__Given problem__: Copy the listing verbatim, excluding any images found in it.

__Information provided__:
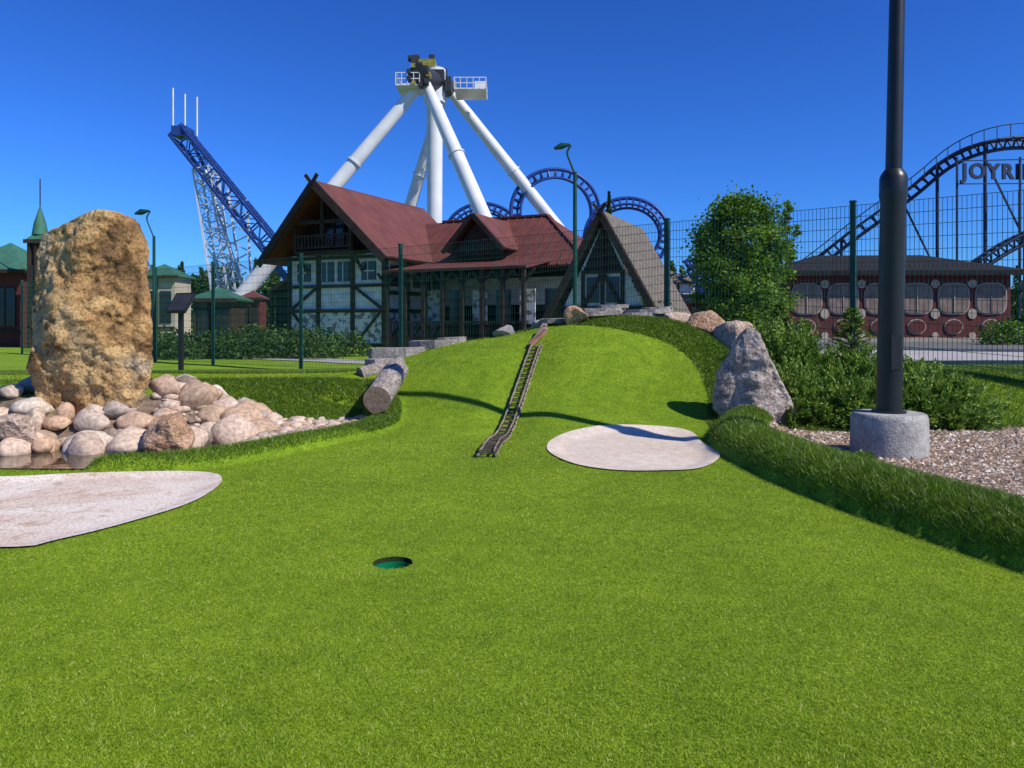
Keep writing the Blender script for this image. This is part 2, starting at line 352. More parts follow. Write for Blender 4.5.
cobm=rnd_mat('cobble_stone',[(0,(.20,.16,.13)),(.15,(.44,.31,.21)),(.35,(.60,.38,.24)),(.52,(.42,.35,.29)),(.72,(.66,.48,.35)),(.9,(.54,.42,.32)),(1,(.70,.60,.49))],rough=.75,fine=25)
n=1500; x=-4.0+rng.random(n)*2.3; y=7.3+rng.random(n)*2.2
lxx=np.interp(y,[p[1] for p in lip[:-8]],[p[0] for p in lip[:-8]])
k=(x<lxx-.22)&(x>-1.5-.33*y)&(y>6.9+(-2.2-x)*.35); x,y=x[k],y[k]
par=[]
for g in range(4):
    kk=slice(g,None,4); par.append(stones('cobbles',x[kk],y[kk],.03+.08*rng.random(len(x[kk]))**1.7,cobm,base=lumpy(2,30+g),smooth=True,jit=0,zoff=.35))
def join(objs,name):
    bpy.ops.object.select_all(action='DESELECT')
    for o in objs: o.select_set(True)
    bpy.context.view_layer.objects.active=objs[0]; bpy.ops.object.join(); objs[0].name=name; objs[0].data.name=name; return objs[0]
join(par,'cobble_bed')
par=[]; spec=[]
for row,(rad_,cnt,dz,sz) in enumerate([(1.48,23,0.0,.25),(1.3,24,.06,.21),(1.10,22,.12,.19),(.92,20,.16,.16),(.74,17,.16,.14),(1.2,26,.2,.11),(1.4,22,.22,.10)]):
    for k in range(cnt):
        a=2*math.pi*(k+random.random()*.6)/cnt+row*.3; s_=sz*random.uniform(.6,1.35)
        spec.append((PILE[0]+math.cos(a)*rad_*1.3,PILE[1]+math.sin(a)*rad_*.95,s_,dz))
sp=np.array(spec); zz=np.maximum(h(sp[:,0],sp[:,1]),-.08)+sp[:,3]*.3
for g in range(8):
    kk=slice(g,None,8); q=sp[kk]; par.append(stones('rp',q[:,0],q[:,1],q[:,2],cobm,base=lumpy(3,60+g,.16,4),smooth=True,jit=0,zoff=.35,flat=.72,z=zz[kk]))
par=par[-8:]
join(par,'boulder_pile')
def rock(name,c,size,m,seed,rz=0,amp=.2,planes=9,sub=5):
    v,f=ico(sub); r_=random.Random(seed); P=[]
    for k in range(planes):
        n_=Vector((r_.gauss(0,1),r_.gauss(0,1),r_.gauss(0,.8))).normalized(); P.append((n_,r_.uniform(.5,.85)))
    o=Vector((seed*3.1,seed*1.7,0)); out=[]; ca,sa=math.cos(rz),math.sin(rz)
    for p in v:
        q=Vector(p)
        for n_,d in P:
            t=q.dot(n_)
            if t>d: q-=n_*(t-d)*.93
        q*=1+amp*noise.noise(q*1.3+o)+amp*.3*noise.noise(q*4+o)+amp*.12*noise.noise(q*11+o)
        x_,y_,z_=q.x*size[0],q.y*size[1],q.z*size[2]
        out.append((c[0]+x_*ca-y_*sa,c[1]+x_*sa+y_*ca,c[2]+z_))
    M=MB(); M.add(out,f,0,True); return M.obj(name,[m])
SP=[(.38,(.55,.52,.5)),(.55,(1.1,1.1,1.1))]
orange=layered('orange_granite',[(.35,(.38,.22,.13)),(.65,(.58,.39,.25))],3,[(.35,(.8,.75,.7)),(.6,(1.1,1.1,1.1))],12,SP,60,.7,24,.85)
pinkg=layered('pink_granite',[(.35,(.38,.28,.22)),(.65,(.58,.44,.35))],3,[(.35,(.8,.78,.75)),(.6,(1.1,1.1,1.1))],12,SP,60,.7,24,.85)
greyg=layered('grey_granite',[(.35,(.26,.25,.24)),(.65,(.40,.38,.36))],3,[(.35,(.8,.8,.8)),(.6,(1.1,1.1,1.1))],12,SP,60,.7,24,.85)
p=W(172,428,7.6); rock('granite_boulder',(p.x,p.y,.14),(.29,.26,.27),orange,5)
p=W(15,425,7.6); rock('granite_boulder',(p.x,p.y,.16),(.30,.25,.18),pinkg,6)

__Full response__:
Keep writing the Blender script for this image. This is part 2, starting at line 352. More parts follow. Write for Blender 4.5.
cobm=rnd_mat('cobble_stone',[(0,(.20,.16,.13)),(.15,(.44,.31,.21)),(.35,(.60,.38,.24)),(.52,(.42,.35,.29)),(.72,(.66,.48,.35)),(.9,(.54,.42,.32)),(1,(.70,.60,.49))],rough=.75,fine=25)
n=1500; x=-4.0+rng.random(n)*2.3; y=7.3+rng.random(n)*2.2
lxx=np.interp(y,[p[1] for p in lip[:-8]],[p[0] for p in lip[:-8]])
k=(x<lxx-.22)&(x>-1.5-.33*y)&(y>6.9+(-2.2-x)*.35); x,y=x[k],y[k]
par=[]
for g in range(4):
    kk=slice(g,None,4); par.append(stones('cobbles',x[kk],y[kk],.03+.08*rng.random(len(x[kk]))**1.7,cobm,base=lumpy(2,30+g),smooth=True,jit=0,zoff=.35))
def join(objs,name):
    bpy.ops.object.select_all(action='DESELECT')
    for o in objs: o.select_set(True)
    bpy.context.view_layer.objects.active=objs[0]; bpy.ops.object.join(); objs[0].name=name; objs[0].data.name=name; return objs[0]
join(par,'cobble_bed')
par=[]; spec=[]
for row,(rad_,cnt,dz,sz) in enumerate([(1.48,23,0.0,.25),(1.3,24,.06,.21),(1.10,22,.12,.19),(.92,20,.16,.16),(.74,17,.16,.14),(1.2,26,.2,.11),(1.4,22,.22,.10)]):
    for k in range(cnt):
        a=2*math.pi*(k+random.random()*.6)/cnt+row*.3; s_=sz*random.uniform(.6,1.35)
        spec.append((PILE[0]+math.cos(a)*rad_*1.3,PILE[1]+math.sin(a)*rad_*.95,s_,dz))
sp=np.array(spec); zz=np.maximum(h(sp[:,0],sp[:,1]),-.08)+sp[:,3]*.3
for g in range(8):
    kk=slice(g,None,8); q=sp[kk]; par.append(stones('rp',q[:,0],q[:,1],q[:,2],cobm,base=lumpy(3,60+g,.16,4),smooth=True,jit=0,zoff=.35,flat=.72,z=zz[kk]))
par=par[-8:]
join(par,'boulder_pile')
def rock(name,c,size,m,seed,rz=0,amp=.2,planes=9,sub=5):
    v,f=ico(sub); r_=random.Random(seed); P=[]
    for k in range(planes):
        n_=Vector((r_.gauss(0,1),r_.gauss(0,1),r_.gauss(0,.8))).normalized(); P.append((n_,r_.uniform(.5,.85)))
    o=Vector((seed*3.1,seed*1.7,0)); out=[]; ca,sa=math.cos(rz),math.sin(rz)
    for p in v:
        q=Vector(p)
        for n_,d in P:
            t=q.dot(n_)
            if t>d: q-=n_*(t-d)*.93
        q*=1+amp*noise.noise(q*1.3+o)+amp*.3*noise.noise(q*4+o)+amp*.12*noise.noise(q*11+o)
        x_,y_,z_=q.x*size[0],q.y*size[1],q.z*size[2]
        out.append((c[0]+x_*ca-y_*sa,c[1]+x_*sa+y_*ca,c[2]+z_))
    M=MB(); M.add(out,f,0,True); return M.obj(name,[m])
SP=[(.38,(.55,.52,.5)),(.55,(1.1,1.1,1.1))]
orange=layered('orange_granite',[(.35,(.38,.22,.13)),(.65,(.58,.39,.25))],3,[(.35,(.8,.75,.7)),(.6,(1.1,1.1,1.1))],12,SP,60,.7,24,.85)
pinkg=layered('pink_granite',[(.35,(.38,.28,.22)),(.65,(.58,.44,.35))],3,[(.35,(.8,.78,.75)),(.6,(1.1,1.1,1.1))],12,SP,60,.7,24,.85)
greyg=layered('grey_granite',[(.35,(.26,.25,.24)),(.65,(.40,.38,.36))],3,[(.35,(.8,.8,.8)),(.6,(1.1,1.1,1.1))],12,SP,60,.7,24,.85)
p=W(172,428,7.6); rock('granite_boulder',(p.x,p.y,.14),(.29,.26,.27),orange,5)
p=W(15,425,7.6); rock('granite_boulder',(p.x,p.y,.16),(.30,.25,.18),pinkg,6)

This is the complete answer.